Por Alberta Pérez, @alberta_pv
En diciembre me topaba con este vídeo publicado por el medio francés Brut, que recopila fragmentos de los (mismos) discursos de fin de año de los distintos presidentes franceses desde 2008 hasta 2022, en los que se repite la misma cantinela resumible en la siguiente frase: «Queridos compatriotas, ha sido un año difícil, pero el siguiente apunta a que será mejor».
En un principio me pareció frívolo, después lo vi como un gesto de empatía necesario y lógico, desde su posición, hacia aquellos que no celebran con buena cara el fin de año, insatisfechos con sus acontecimientos, y finalmente, he terminado por darme cuenta de que, como todas las tradiciones en estas fechas nos da lo que ya conocemos y no nos cansamos de recibir. ¿Por qué?
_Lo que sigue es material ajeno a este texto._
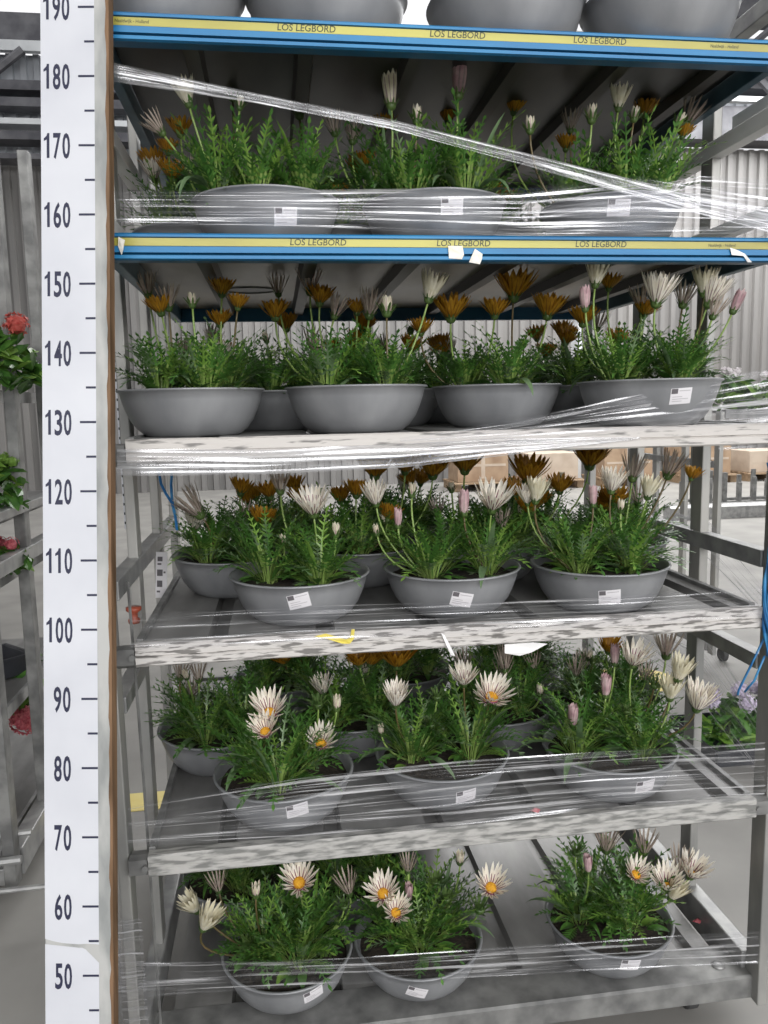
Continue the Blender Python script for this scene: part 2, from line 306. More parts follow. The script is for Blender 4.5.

Porque está tintado de un forzado optimismo del que tampoco queremos escapar. Es como desearnos entre nosotros un feliz año a partir del uno de enero, o comprar la Lotería. La etapa ficticia que cierra el año viejo y las incertidumbres que propone el nuevo, nos hacen agarrarnos a todo aquello que nos quite la sensación de desasosiego que nos provoca, como humanos que somos, lo desconocido. ¿Qué nos depara el año nuevo? A pequeña escala lo mismo que ayer, a gran escala, otro escalón en nuestra experiencia vital. El paso atrás en perspectiva que nos obliga a tomar sobre nuestra vida el año nuevo da miedo. Por fin he descubierto por qué desde pequeña me pongo nerviosa tomando las uvas.
También me he dado cuenta de que mi desconfianza por asumir que me gustan las Navidades viene del hecho de que resultan un bucle infinito, de forma similar a lo que ocurre en el vídeo antes mencionado. Paradójicamente, nuestros esfuerzos por conseguir que sea una etapa especial del año terminan por convertirse en un dejà vú constante.
Tenemos otra vez la cena de empresa, un evento donde nadie tiene claro todavía qué debe ocurrir exactamente para que sea un éxito. Por otro lado, el amigo invisible, que se llama así no porque no conozcas su identidad, sino porque realmente no es tu amigo. La lista de sinsentidos, si te pones a ahondar en los ritos característicos de estas fechas, puede ser extensa: la obligación que siente aquél que debe y puede acudir a los eventos familiares, y la soledad que del que no. Mariah Carey cantando All I want for Christmas is you, todo el rato, a todas horas, en todos los lugares. Las mismas luces en las calles de todos los años, que provocan aglomeraciones en las calles al hipnotizar a las personas más sensibles, provocándoles incapacidad para saber caminar o conducir manteniendo el orden vial.
Se les reconoce porque deambulan con paso corto, esquivando niños que se creen que son reales, aunque claramente antes de estas fechas no existían. Y mi favorito: la decoración navideña, todos esos cachivaches feos y horteras que esparces por tu casa y que solo eres capaz de verlos tal y como son, es decir, feos y horteras, a partir del 15 de enero. Porque aquél que alarga demasiado la decoración navideña sólo se debate entre dos perfiles, vago o psicópata.
Es todo tan horrible como encantador, me estremezco no sé si de alegría o miedo, quizás ambos, al pensar en cuántas Navidades me quedan para que caduque una ilusión que trato de conservar al vacío desde mi niñez. Aunque puede que sea una preocupación en vano, pues resulta imposible no disfrutar aquello que por norma solo ocurre una vez al año: tomarte una copa con tu jefe, que te regalen otra taza que mantenga el desequilibrio estético de tu vajilla, comer Roscón de Reyes, escuchar cascabeles en la radio, tener una excusa para ir más lento y coger vacaciones o romper el papel de regalo con ilusión pese a defender el ecologismo. Creemos falsas etapas y perpetuemos el rito de cerrarlas con optimismo, solidaridad y buenos deseos porque si nada va a cambiar, es la mejor forma de disfrutarlo.